His 226-acre Chubbuck development will also include commercial space. Sterling Urgent Care, for example, is scheduled to break ground later this week, Yost said.

Northside Crossing is one of five developments planned within the larger New Day project, which will encompass 1,800 acres.

Yost said 10 homes within his “55 and active” neighborhood sold “before we can even get a roof on them, and we’ve got a waiting list to build.” Paving on division four, which includes traditional housing, was scheduled to commence on Tuesday.

Yost expects to build about 25 to 30 homes per year, and when complete, Northside Crossing will have 600 doors with a mixture of single-family and multi-family housing.

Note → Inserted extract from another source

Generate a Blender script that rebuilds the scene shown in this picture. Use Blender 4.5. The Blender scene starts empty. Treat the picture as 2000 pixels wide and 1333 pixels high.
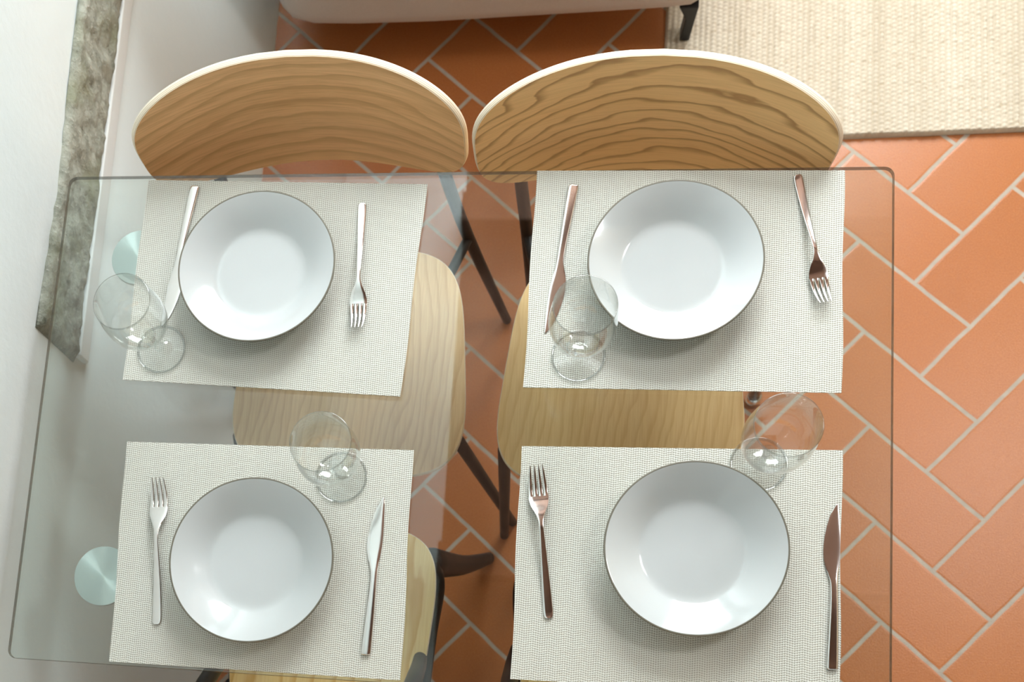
import bpy, bmesh, math, random
from mathutils import Vector, Matrix
random.seed(7)
R_ = math.radians
sc = bpy.context.scene
col = sc.collection

# ------------------------------------------------------------------ camera, world, lights, exposure
cam = bpy.data.cameras.new('camera'); cam_o = bpy.data.objects.new('camera', cam); col.objects.link(cam_o)
Rw = [[0.98591474, 0.07888402, -0.14747689], [0.05604311, -0.98662404, -0.15307574], [-0.15757947, 0.14265456, -0.97714809]]
M = Matrix.Identity(4)
for i in range(3):
    M[i][0] = Rw[0][i]; M[i][1] = -Rw[1][i]; M[i][2] = -Rw[2][i]
M[0][3], M[1][3], M[2][3] = 0.6653, -0.928, 2.2158
cam_o.matrix_world = M
cam.sensor_width = 36.0; cam.lens = 36.0
cam.shift_x = (1000 - 712.06) / 2000; cam.shift_y = (1209.38 - 666.5) / 2000
cam.clip_start = 0.05
cam.dof.use_dof = True; cam.dof.focus_distance = 1.47; cam.dof.aperture_fstop = 5.0
sc.camera = cam_o

world = bpy.data.worlds.new('daylight'); sc.world = world; world.use_nodes = True
bg = world.node_tree.nodes['Background']
bg.inputs[0].default_value = (0.80, 0.90, 1.0, 1); bg.inputs[1].default_value = 1.5

def area(name, loc, target, sx, sy, power, color):
    l = bpy.data.lights.new(name, 'AREA'); l.shape = 'RECTANGLE'; l.size = sx; l.size_y = sy
    l.energy = power; l.color = color
    o = bpy.data.objects.new(name, l); col.objects.link(o); o.location = loc
    o.rotation_euler = (Vector(target) - Vector(loc)).to_track_quat('-Z', 'Y').to_euler()
    return o
# daylight behind the real openings: window in the back wall and a skylight in the ceiling; plus an added ceiling fill
area('sky_light_back_window', (1.2, 2.75, 2.15), (0.9, 0.0, 0.9), 2.0, 1.5, 172, (0.96, 0.99, 1.0))
area('ceiling_fill_back_window', (1.0, 2.85, 1.35), (0.1, 0.5, 3.1), 1.8, 0.6, 230, (1.0, 0.98, 0.95))  # added fill that brightens the left ceiling; no terrace is there
area('sky_light_skylight', (2.93, 0.72, 3.28), (2.5, 0.5, 0.0), 0.5, 0.6, 22, (1.0, 0.985, 0.96))

sc.view_settings.view_transform = 'Standard'; sc.view_settings.look = 'None'
sc.view_settings.gamma = 1.0; sc.view_settings.use_curve_mapping = False
sc.view_settings.exposure = 0.34
sc.cycles.max_bounces = 14; sc.cycles.transmission_bounces = 12; sc.cycles.transparent_max_bounces = 24
sc.cycles.diffuse_bounces = 5; sc.cycles.glossy_bounces = 6
sc.cycles.caustics_refractive = False; sc.cycles.caustics_reflective = False; sc.cycles.sample_clamp_indirect = 8.0; sc.cycles.use_denoising = True

# ------------------------------------------------------------------ node helper
def lin(r, g, b):
    f = lambda c: (c / 255 / 12.92) if c / 255 <= 0.04045 else ((c / 255 + 0.055) / 1.055) ** 2.4
    return (f(r), f(g), f(b), 1.0)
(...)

Yost said jogging trails connecting his 36 acres of public park space were also scheduled to be paved on Tuesday. Chubbuck requires builders to either build their own parks or contribute to a municipal fund to support parks. Yost said the value of the parks he’s planning to build will be triple what the city requires.

Yost is planning a large, 10-acre park with several sports fields, as well as several satellite parks. One satellite park will have pickleball courts. Another park will have three or four dozen gardening plots, which will be available to lease for $50 per year, with preference granted to residents of the development. He’s also planning an exercise park, which will include exercise stations with equipment such as pull-up bars and a bench press machine that uses a person’s bodyweight to create resistance. Kiosks will be located throughout the trail network indicating the distance from one park to another for joggers and walkers.

In addition to building material costs rising dramatically, Yost said he’s been warned concrete may be rationed in the coming weeks.

Chase Clark, Bannock County’s building official, said permitting for new construction has increased slightly from last year, despite the rise in material costs.

“If building materials were affordable as they once were we would definitely see a record,” Clark said.

Clark said many people have been getting permits and building foundations but are waiting for lumber, wire and other costs to go down before commencing with construction of structures.